Focus Groups - Online and Offline - Are Not Enough

Wednesday, June 3, 2009 by Sherrie Mersdorf
You know when you're sitting in a room, how the feeling in the room can quickly shift one way or another based on people's body language, comments or tone of voice? The same thing can happen in your focus group or forum (even if it's being held over the phone or online). I'm sure you've felt it before, in fact, sitting in a meeting today I experienced several severe swings - and no one was even talking. Silence can have the same impact.

This can have big impacts on your research - whether it's market research, a customer advisory panel or a town hall meeting. I don't want to launch into some long drawn out thing about why you should conduct surveys instead of these other methods, because I believe both research methods have a place in an organization (and even within a project). I do want to stress that because of various factors impacting discussions, it's important to have a surveying aspect as part of the project. Qualitative research methods can give skewed data very quickly just because of what one person says or does, and that's small point compared to how unrepresentative most research can be or the added social desirability bias.

A good example of this is pretty much any PR fiasco happening in social media or any FAIL hashtag. A couple months ago I posted about how conversations in social media isn't necessarily representative of your target population after Lightspeed Research found most moms were not negatively impacted by the Motrin Mom commercial. A few mommy bloggers took offense to the ad and blogged about it.

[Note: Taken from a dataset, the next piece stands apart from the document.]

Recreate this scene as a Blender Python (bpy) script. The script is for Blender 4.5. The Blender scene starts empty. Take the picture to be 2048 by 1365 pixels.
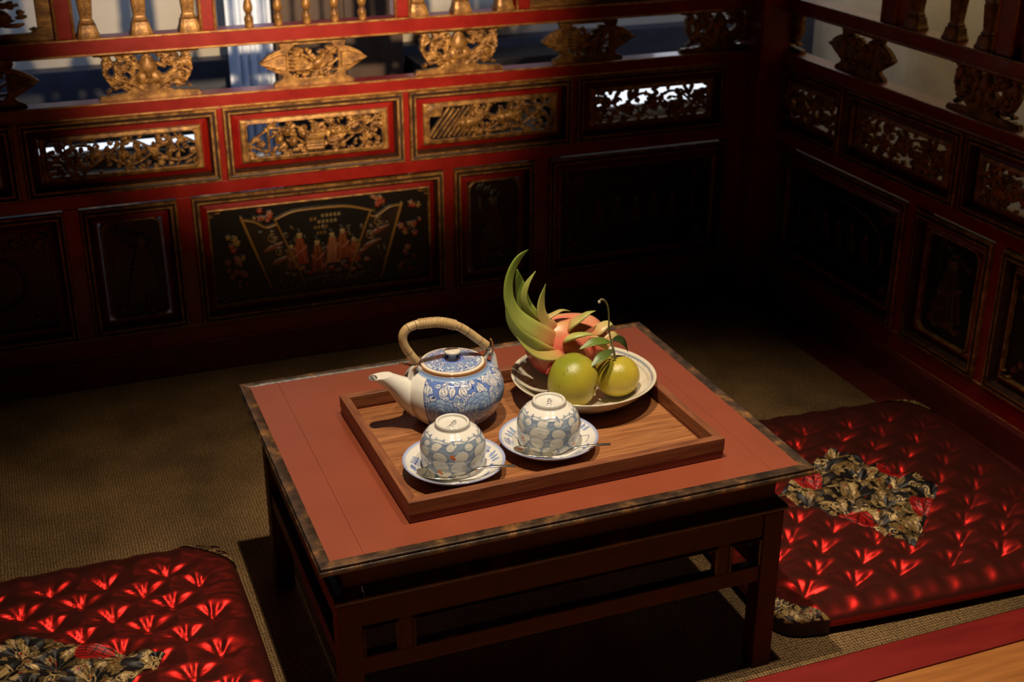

It spread quickly and before you knew what everyone was pointing and saying FAIL about the entire conversation had changed.

Lots of people think of focus groups as conversations that happen in person or over the phone. But in today's new world, that's not always the case. You have the opportunity to monitor conversations surrounding your market, competitors, your product, etc., but that doesn't mean you should act just based on what you hear. One person can quickly swing the conversation in an entirely new direction just because they disagree with something. The only unfortunate part about the quick spread of information online is before you have a chance to stop it everyone has formed an opinion about something they have never even heard of. For this reason, I think its important to keep surveys in your back pocket when you need data to make business decisions.

Where have you see instances of results being skewed because of a shift in the room's atmosphere or an online discussion?